Task requirements
Wherever a line in the data below holds "from", copy that line.

Raw data
※ ※ ※
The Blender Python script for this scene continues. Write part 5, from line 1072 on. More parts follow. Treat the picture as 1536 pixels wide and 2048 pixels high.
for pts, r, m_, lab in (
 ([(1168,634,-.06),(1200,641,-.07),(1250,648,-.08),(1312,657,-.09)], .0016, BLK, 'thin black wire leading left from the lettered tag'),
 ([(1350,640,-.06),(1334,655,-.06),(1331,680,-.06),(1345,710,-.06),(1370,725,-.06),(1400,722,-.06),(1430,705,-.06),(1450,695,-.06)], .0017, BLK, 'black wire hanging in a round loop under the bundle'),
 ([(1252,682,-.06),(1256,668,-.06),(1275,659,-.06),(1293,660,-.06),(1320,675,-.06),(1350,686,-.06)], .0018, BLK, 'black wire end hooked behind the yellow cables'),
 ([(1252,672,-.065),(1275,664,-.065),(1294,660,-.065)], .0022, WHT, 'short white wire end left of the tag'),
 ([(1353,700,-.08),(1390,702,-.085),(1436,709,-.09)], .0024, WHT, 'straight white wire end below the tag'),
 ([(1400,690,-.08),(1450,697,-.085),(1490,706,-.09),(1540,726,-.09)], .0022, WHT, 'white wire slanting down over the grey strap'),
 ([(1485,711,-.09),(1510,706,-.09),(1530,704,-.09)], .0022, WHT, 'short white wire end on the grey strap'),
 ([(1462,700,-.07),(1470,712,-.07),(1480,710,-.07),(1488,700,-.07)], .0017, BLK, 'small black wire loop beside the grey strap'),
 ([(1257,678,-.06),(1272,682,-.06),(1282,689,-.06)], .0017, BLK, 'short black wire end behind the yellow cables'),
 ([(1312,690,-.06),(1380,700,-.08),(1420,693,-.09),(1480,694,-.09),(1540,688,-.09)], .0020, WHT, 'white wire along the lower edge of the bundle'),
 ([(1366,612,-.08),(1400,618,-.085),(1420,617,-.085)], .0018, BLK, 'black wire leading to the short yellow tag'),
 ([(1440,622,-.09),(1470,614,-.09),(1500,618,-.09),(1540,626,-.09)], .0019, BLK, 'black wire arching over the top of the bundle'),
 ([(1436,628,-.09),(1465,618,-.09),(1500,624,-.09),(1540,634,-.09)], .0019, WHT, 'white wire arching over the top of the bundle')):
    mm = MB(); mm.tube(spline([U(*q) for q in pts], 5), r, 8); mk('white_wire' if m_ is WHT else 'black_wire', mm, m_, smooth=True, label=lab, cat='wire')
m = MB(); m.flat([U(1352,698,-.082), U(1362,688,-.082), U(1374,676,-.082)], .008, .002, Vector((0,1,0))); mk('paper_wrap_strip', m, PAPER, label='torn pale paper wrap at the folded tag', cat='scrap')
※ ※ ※
Final answer
The Blender Python script for this scene continues. Write part 5, from line 1072 on. More parts follow. Treat the picture as 1536 pixels wide and 2048 pixels high.
 ([(1168,634,-.06),(1200,641,-.07),(1250,648,-.08),(1312,657,-.09)], .0016, BLK, 'thin black wire leading left from the lettered tag'),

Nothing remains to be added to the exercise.